In contrast is the little known The Last House at Mahawella, owned by Tim and Sarah Jacobsen, which was Bawa’s final private house design, completed with the aid of Channa Daswatte in 2001. Bunbury (who finds the spelling of Kandalama difficult in this instance) claims that The Last House is “indeed one of Bawa’s greatest works”.

“Jungle and Hill Country”, the third and final section, is possibly the most interesting, containing as it does some extraordinary architectural and decorative ideas located in some of the most breathtaking areas of the island, away from the seaside milieu. The 1930s Kandy guesthouse rightly named Helga’s Folly – the Helga in question being owner Helga de Silva Perera Blow - is a case in point.

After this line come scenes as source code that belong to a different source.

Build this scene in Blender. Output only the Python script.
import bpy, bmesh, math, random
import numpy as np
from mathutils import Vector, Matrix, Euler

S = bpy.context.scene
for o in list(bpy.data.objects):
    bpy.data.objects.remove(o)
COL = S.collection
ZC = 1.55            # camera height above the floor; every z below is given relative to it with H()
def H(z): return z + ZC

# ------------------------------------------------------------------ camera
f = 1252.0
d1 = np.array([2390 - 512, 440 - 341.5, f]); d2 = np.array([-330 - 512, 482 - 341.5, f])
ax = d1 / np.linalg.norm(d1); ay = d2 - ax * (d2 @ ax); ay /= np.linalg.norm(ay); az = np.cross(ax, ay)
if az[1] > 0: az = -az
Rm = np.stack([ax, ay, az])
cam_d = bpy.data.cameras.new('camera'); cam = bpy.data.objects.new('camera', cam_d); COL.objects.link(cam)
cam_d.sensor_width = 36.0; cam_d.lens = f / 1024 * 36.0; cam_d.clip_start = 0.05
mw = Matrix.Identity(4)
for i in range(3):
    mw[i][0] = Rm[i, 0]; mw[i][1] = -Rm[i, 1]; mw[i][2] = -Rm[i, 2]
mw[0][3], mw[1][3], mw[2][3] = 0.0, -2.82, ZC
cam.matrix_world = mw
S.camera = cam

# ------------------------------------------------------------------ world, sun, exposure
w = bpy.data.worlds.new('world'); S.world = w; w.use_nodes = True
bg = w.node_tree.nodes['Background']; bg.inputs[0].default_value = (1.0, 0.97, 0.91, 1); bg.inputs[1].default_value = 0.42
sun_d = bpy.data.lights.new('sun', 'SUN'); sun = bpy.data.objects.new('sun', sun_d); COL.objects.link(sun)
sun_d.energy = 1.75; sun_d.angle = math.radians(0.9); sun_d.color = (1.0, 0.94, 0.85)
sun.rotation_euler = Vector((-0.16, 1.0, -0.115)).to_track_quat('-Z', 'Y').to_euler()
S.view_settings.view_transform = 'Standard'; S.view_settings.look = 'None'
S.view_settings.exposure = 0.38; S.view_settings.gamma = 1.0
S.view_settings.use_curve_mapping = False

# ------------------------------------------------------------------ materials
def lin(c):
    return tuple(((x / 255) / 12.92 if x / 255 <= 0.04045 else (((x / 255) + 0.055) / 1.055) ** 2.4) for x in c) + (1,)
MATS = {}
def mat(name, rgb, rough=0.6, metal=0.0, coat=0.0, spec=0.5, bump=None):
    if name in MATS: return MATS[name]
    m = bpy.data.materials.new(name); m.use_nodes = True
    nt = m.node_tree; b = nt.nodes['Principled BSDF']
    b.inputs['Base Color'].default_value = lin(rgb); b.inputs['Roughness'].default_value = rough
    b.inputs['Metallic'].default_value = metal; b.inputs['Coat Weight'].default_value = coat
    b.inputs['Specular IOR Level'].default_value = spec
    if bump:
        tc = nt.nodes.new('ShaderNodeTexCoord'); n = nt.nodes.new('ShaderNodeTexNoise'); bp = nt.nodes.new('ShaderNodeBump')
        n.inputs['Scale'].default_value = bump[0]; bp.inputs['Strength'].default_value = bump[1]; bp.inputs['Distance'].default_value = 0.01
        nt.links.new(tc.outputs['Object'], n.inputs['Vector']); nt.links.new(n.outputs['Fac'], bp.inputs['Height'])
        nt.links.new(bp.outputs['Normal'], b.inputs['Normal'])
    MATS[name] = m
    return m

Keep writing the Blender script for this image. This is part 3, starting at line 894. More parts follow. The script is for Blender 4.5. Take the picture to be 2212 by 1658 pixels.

Described as “one of the most outrageous guesthouses in the world”, the chaotic, overblown art deco interior captured by Fennell is in stark contrast to the often prim interiors of the book’s other examples.

Another unusual property is Ulpotha, Bunbury’s “sumptuous 21st-century eco-village”, centred on a 1990s restored walauwa next to a tank. (But oh dear! Having spelt it correctly earlier, Bunbury now makes a mistake with Kataragama.) Owner Viren Perera added an ambalama where guests take meals, built mud huts for accommodation, set up an organic farm, and declared Ulpotha a paranagama, thereby involving the local farming community.

However, the book’s most outstanding featured property as far as I am concerned is Rukman de Fonseka’s Galapita - “one of the most exciting new additions to Sri Lanka’s burgeoning eco-tourism industry” - located close to the Manik Ganga. From the moment guests arrive and find the cottage that provides entry is comprised of merely one wall they know they are in for something very different. Although much like Ulpotha in its sense of tradition and simplicity, Galapita has the edge with its superb location.

In the final analysis Living in Sri Lanka succeeds in portraying this new architectural rush in some style. Despite his hiccups with local spelling, Bunbury has written an agreeable text, complimented by Fennel’s simple and unobtrusive photography. It may not stand out on the bookshelf like Island Ceylon, but it deserves to be there nevertheless.